_PROBLEM DESCRIPTION_
Pictures aside, quote the whole listing exactly.

-- BEGIN --

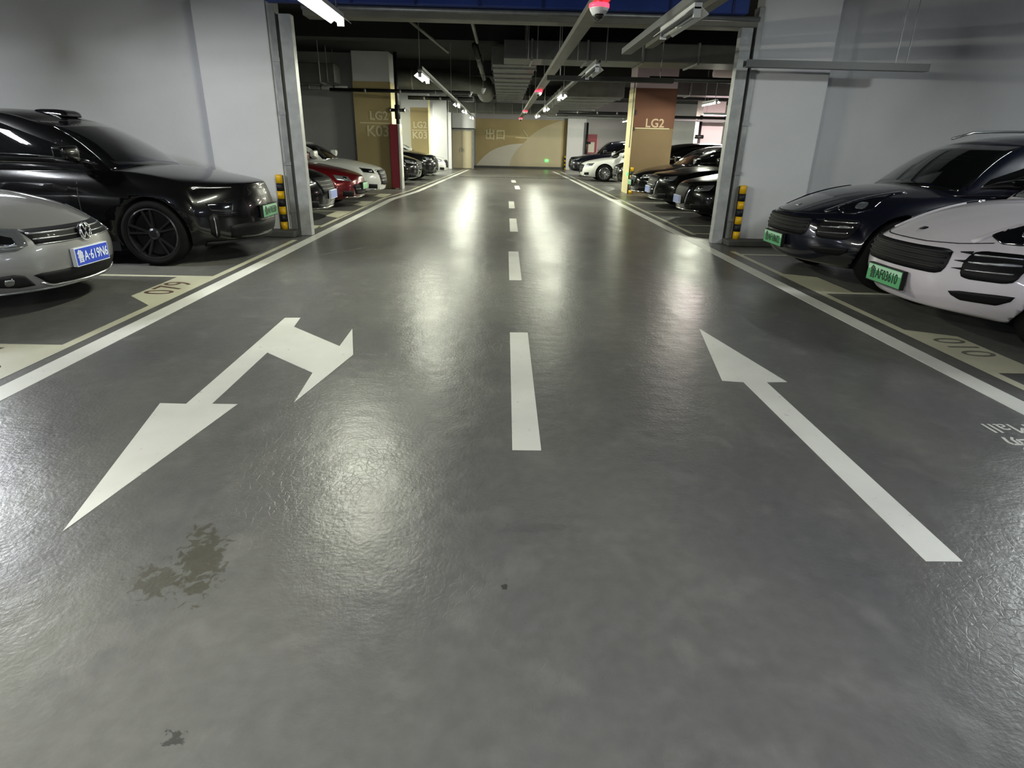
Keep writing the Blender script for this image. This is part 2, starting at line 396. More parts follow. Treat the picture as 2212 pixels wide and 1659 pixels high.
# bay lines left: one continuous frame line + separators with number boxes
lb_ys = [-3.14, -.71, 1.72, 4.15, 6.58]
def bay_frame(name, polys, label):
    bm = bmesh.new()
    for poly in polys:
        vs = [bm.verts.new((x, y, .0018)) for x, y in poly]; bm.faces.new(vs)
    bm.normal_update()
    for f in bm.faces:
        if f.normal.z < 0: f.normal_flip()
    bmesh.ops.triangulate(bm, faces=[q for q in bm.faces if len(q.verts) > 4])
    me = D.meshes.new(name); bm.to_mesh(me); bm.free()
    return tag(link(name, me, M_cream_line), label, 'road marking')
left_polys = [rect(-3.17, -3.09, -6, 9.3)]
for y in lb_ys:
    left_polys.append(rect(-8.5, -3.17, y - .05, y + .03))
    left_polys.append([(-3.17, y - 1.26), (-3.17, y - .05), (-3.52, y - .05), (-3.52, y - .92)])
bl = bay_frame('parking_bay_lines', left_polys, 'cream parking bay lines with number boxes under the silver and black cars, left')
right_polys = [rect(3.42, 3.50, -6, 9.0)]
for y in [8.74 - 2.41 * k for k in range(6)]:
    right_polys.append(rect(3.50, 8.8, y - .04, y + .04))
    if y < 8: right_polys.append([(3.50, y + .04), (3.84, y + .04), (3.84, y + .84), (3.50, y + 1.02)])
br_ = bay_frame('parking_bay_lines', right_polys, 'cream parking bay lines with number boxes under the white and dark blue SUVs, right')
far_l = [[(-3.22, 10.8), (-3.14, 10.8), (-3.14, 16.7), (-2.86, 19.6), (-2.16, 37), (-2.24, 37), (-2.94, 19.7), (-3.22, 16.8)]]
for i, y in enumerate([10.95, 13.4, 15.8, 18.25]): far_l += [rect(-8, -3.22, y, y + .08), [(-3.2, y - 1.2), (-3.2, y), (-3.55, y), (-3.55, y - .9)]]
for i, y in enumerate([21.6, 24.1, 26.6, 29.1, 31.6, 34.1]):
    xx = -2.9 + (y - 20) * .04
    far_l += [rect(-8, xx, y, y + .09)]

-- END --

_TASK SOLUTION_
Keep writing the Blender script for this image. This is part 2, starting at line 396. More parts follow. Treat the picture as 2212 pixels wide and 1659 pixels high.
# bay lines left: one continuous frame line + separators with number boxes
lb_ys = [-3.14, -.71, 1.72, 4.15, 6.58]
def bay_frame(name, polys, label):
    bm = bmesh.new()
    for poly in polys:
        vs = [bm.verts.new((x, y, .0018)) for x, y in poly]; bm.faces.new(vs)
    bm.normal_update()
    for f in bm.faces:
        if f.normal.z < 0: f.normal_flip()
    bmesh.ops.triangulate(bm, faces=[q for q in bm.faces if len(q.verts) > 4])
    me = D.meshes.new(name); bm.to_mesh(me); bm.free()
    return tag(link(name, me, M_cream_line), label, 'road marking')
left_polys = [rect(-3.17, -3.09, -6, 9.3)]
for y in lb_ys:
    left_polys.append(rect(-8.5, -3.17, y - .05, y + .03))
    left_polys.append([(-3.17, y - 1.26), (-3.17, y - .05), (-3.52, y - .05), (-3.52, y - .92)])
bl = bay_frame('parking_bay_lines', left_polys, 'cream parking bay lines with number boxes under the silver and black cars, left')
right_polys = [rect(3.42, 3.50, -6, 9.0)]
for y in [8.74 - 2.41 * k for k in range(6)]:
    right_polys.append(rect(3.50, 8.8, y - .04, y + .04))
    if y < 8: right_polys.append([(3.50, y + .04), (3.84, y + .04), (3.84, y + .84), (3.50, y + 1.02)])
br_ = bay_frame('parking_bay_lines', right_polys, 'cream parking bay lines with number boxes under the white and dark blue SUVs, right')
far_l = [[(-3.22, 10.8), (-3.14, 10.8), (-3.14, 16.7), (-2.86, 19.6), (-2.16, 37), (-2.24, 37), (-2.94, 19.7), (-3.22, 16.8)]]
for i, y in enumerate([10.95, 13.4, 15.8, 18.25]): far_l += [rect(-8, -3.22, y, y + .08), [(-3.2, y - 1.2), (-3.2, y), (-3.55, y), (-3.55, y - .9)]]
for i, y in enumerate([21.6, 24.1, 26.6, 29.1, 31.6, 34.1]):
    xx = -2.9 + (y - 20) * .04
    far_l += [rect(-8, xx, y, y + .09)]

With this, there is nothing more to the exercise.